Po co Polsce okręty podwodne za 7,5 mld złotych
Dzisiaj dowiedziałem się, że Polska planuje wydać 7,5 mld złotych z naszych podatków na okręty podwodne, które mamy zamówić u Niemców lub Francuzów. Nie znam się na obronności, ale ponieważ czytam dużo książek z różnych dziedzin od razu nasunęły mi się pewne pytania:
- jakie jest prawdopodobieństwo, że atak na Polskę nastąpi drogą lądową, powietrzną i morską. Czy przypadkiem 7,5 mld złotych nie lepiej wydać na takie formy obrony kraju, którym powstrzymają ewentualny atak najbardziej prawdopodobną drogą;
- jakie funkcje będą pełniły te okręty w XXI wieku, poza funkcją drogich zabawek;
- od czasu kupna pociągu Pendolino nie ma żadnych wątpliwości, że niektórzy ludzie w Polsce działają na szkodę naszego kraju, ponieważ jak się ma dwie krajowe firmy produkujące świetne pociągi to zamówienia rządowe należy wykorzystywać do rozbudowy ich potencjału, tam żeby z kilka lat mógłby same eksportować swoje produkty podobnej lub lepszej jakości niż Pendolino;
- czy podobnie nie jest w przypadku kupna łodzi podwodnych od Niemców lub Francuzów.

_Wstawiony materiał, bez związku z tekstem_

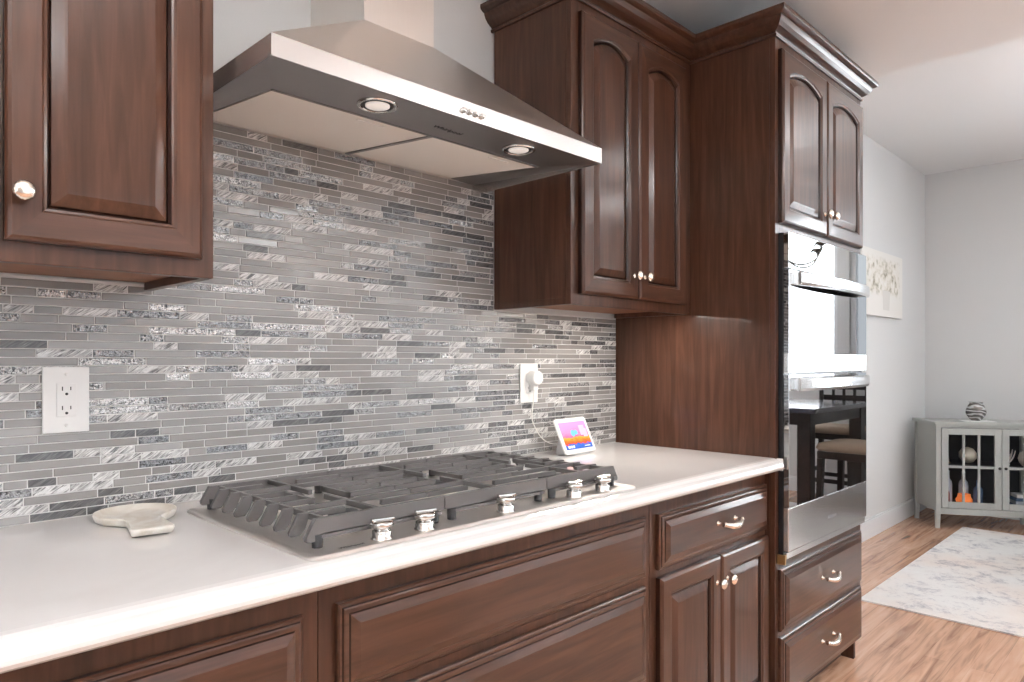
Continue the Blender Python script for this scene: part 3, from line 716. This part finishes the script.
# ------------------------------------------------------------------ far room: rug, console, vase, canvas
bm = B(); box(bm, 3.82, 6.02, -2.95, -.40, .0005, .009, .003); ru = obj('area_rug', bm, M['rug']); tag(ru, 'large faded cream and grey patterned area rug on the hardwood floor', 'rug'); recenter(ru, (4.9, -1.6, 0))
FL, BL, BR, FR = Vector((5.87, -.262)), Vector((6.15, -.045)), Vector((6.49, -.70)), Vector((6.30, -1.0))
CH = .787
u = (FR-FL).normalized(); W = (FR-FL).length; nrm = Vector((u.y, -u.x))      # nrm points to the room
if nrm.dot(Vector((0, -1.66))-FL) < 0: nrm = -nrm
cs_ = thing('console_cabinet', 'grey painted console cabinet with mullioned glass doors in the room corner', 'cabinet', (FL.x, FL.y, 0), rz=math.atan2(u.y, u.x))
# local frame: x along the front, y into the cabinet (away from the room), z up
def loc2(p): d = p-FL; return (d.dot(u), d.dot(-nrm))
flip = (Vector((-u.y, u.x)).dot(-nrm) > 0)
lBL, lBR = loc2(BL), loc2(BR); D_ = min(lBL[1], lBR[1])
def inset(q, e):
    cx = sum(p[0] for p in q)/4; cy = sum(p[1] for p in q)/4
    return [(p[0]+(e if p[0] < cx else -e), p[1]+(e if p[1] < cy else -e)) for p in q]
foot = [(0, 0), (W, 0), lBR, lBL]
def cobj(name, bm, mat, par): return obj(name, bm, mat, par, local=True)
bm = B(); q = inset(foot, -.012); loft(bm, [[(x, y, CH-.022) for x, y in q], [(x, y, CH) for x, y in q]]); cobj('top', bm, M['greypaint'], cs_)
LEG = .034
for k, (px, py) in enumerate(inset(foot, 0)):
    sx = 1 if px < W/2 else -1; sy = 1 if py < .15 else -1
    bm = B(); loft(bm, [rr(*sorted((px, px+sx*LEG*.8)), *sorted((py, py+sy*LEG*.8)), .002, 0), rr(*sorted((px, px+sx*LEG)), *sorted((py, py+sy*LEG)), .002, .16), rr(*sorted((px, px+sx*LEG)), *sorted((py, py+sy*LEG)), .002, CH-.0225)]); cobj('leg', bm, M['greypaint'], cs_)
bm = B(); a, b = foot[0], foot[3]; d = Vector(b)-Vector(a); d.normalize(); nn = Vector((d.y, -d.x))
def wallslab(bm, a, b, z0, z1, t, ea=.036, eb=.036):
    a, b = Vector(a), Vector(b); d = (b-a).normalized(); a = a+d*ea; b = b-d*eb; nn = Vector((-d.y, d.x))
    mid = Vector((W/2, .15))
    if nn.dot(mid-a) < 0: nn = -nn
    a = a+nn*.006; b = b+nn*.006
    q = [a, b, b+nn*t, a+nn*t]; loft(bm, [[(p.x, p.y, z0) for p in q], [(p.x, p.y, z1) for p in q]])
wallslab(bm, foot[0], foot[3], .125, CH-.023, .014); cobj('side_panel', bm, M['greypaint'], cs_)
bm = B(); wallslab(bm, foot[1], foot[2], .125, CH-.023, .014); cobj('side_panel', bm, M['greypaint'], cs_)
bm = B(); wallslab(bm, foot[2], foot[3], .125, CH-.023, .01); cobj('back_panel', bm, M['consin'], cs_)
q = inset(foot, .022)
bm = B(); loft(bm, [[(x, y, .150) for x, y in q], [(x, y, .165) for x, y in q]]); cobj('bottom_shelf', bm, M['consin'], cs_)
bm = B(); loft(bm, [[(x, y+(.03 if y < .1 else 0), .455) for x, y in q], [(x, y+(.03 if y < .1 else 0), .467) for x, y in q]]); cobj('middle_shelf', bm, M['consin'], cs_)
bm = B(); box(bm, LEG+.0005, W-LEG-.0005, .004, .022, .105, .150, .002); cobj('apron', bm, M['greypaint'], cs_)
bm = B(); box(bm, LEG+.0005, W-LEG-.0005, .004, .022, CH-.045, CH-.0227, .002); cobj('apron', bm, M['greypaint'], cs_)
dx0, dx1 = LEG+.004, W-LEG-.004; dm = (dx0+dx1)/2
for k, (a, b) in enumerate(((dx0, dm-.0015), (dm+.0015, dx1))):
    z0, z1 = .154, CH-.048; bm = B(); s = .045
    box(bm, a, a+s, 0, .018, z0, z1, .002); box(bm, b-s, b, 0, .018, z0, z1, .002); box(bm, a+s, b-s, 0, .018, z0, z0+s, .002); box(bm, a+s, b-s, 0, .018, z1-s, z1, .002)
    iw = (b-a-2*s)
    for j in (1, 2): x = a+s+iw*j/3; box(bm, x-.008, x+.008, .002, .015, z0+s, z1-s, .001)
    zc = (z0+z1)/2+.01; box(bm, a+s, b-s, .002, .0155, zc-.009, zc+.009, .001)
    d = cobj('door', bm, M['greypaint'], cs_)
    bm = B(); box(bm, a+s-.003, b-s+.003, .0075, .0095, z0+s-.003, z1-s+.003); cobj('glass', bm, M['glass'], d)
    bm = B(); kx = b-.018 if k == 0 else a+.018; lathe(bm, [(.005, 0), (.005, .008), (.010, .014), (.009, .020), (.001, .022)], (kx, 0, zc), 16, 1); cobj('knob', bm, M['blackm'], d)
def inside(x, y, z):       # a point in the console's frame -> world
    rz = cs_.rotation_euler[2]; return (FL.x+math.cos(rz)*x-math.sin(rz)*y, FL.y+math.sin(rz)*x+math.cos(rz)*y, z)
def item(name, label, cat, prof, x, y, z, mat, n=20):
    bm = B(); lathe(bm, prof, (0, 0, 0), n); o = obj(name, bm, mat); o.location = inside(x, y, z+.0005); return tag(o, label, cat)
zs1, zs2 = .467, .165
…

Czy jest jakiś polski producent który robi łodzie podwodne? A może inwestować w taki uzbrojenie, którego technologie mogą rozwijać polskie firmy, i dzięki temu ożywi się umierającą innowacyjność w Polsce. I dodatkowo kody do urządzeń będą nasze, a nie jak w przypadku dronów w Gruzji, obce państwo może nagle unieszkodliwić całe uzbrojenie;
- mamy doświadczenia z budowy korwety Gawron własnymi siłami, sam kadłub kosztował chyba 600 mln złotych, podczas gdy kupno gotowej pływającej i strzelającej kosztowało 500 mln (według relacji znajomego, nieżyjącego już generała). Może zamiast kupować nowe drogie zabawki warto się zastanowić, jak zainwestować w polski kompleks naukowo-wojskowo-przemysłowy, który stałby się bardziej efektywny;
- czy polityka patriotyzmu gospodarczego, stosowana brutalnie przez rozwinięte kraje UE nie powinna obowiązywać również przy decyzjach dotyczących uzbrojenia polskiej armii;
- no chyba, że boimy się ponownego Potopu szwedzkiego, wtedy faktycznie warto inwestować w łodzie podwodne. Ale wydaje mi się, że w naszej doktrynie obronnej (wierzę że takowa istnieje, chociaż w tym obecnym bałaganie w wojsku wszystko jest możliwe, nawet brak kluczowych dokumentów) ryzyko szwedzkiej inwazji morskiej nie jest poważnie brane pod uwagę.
Może ktoś profesjonalnie zajmujący się wojskowością udzieli odpowiedzi na te kilka pytań.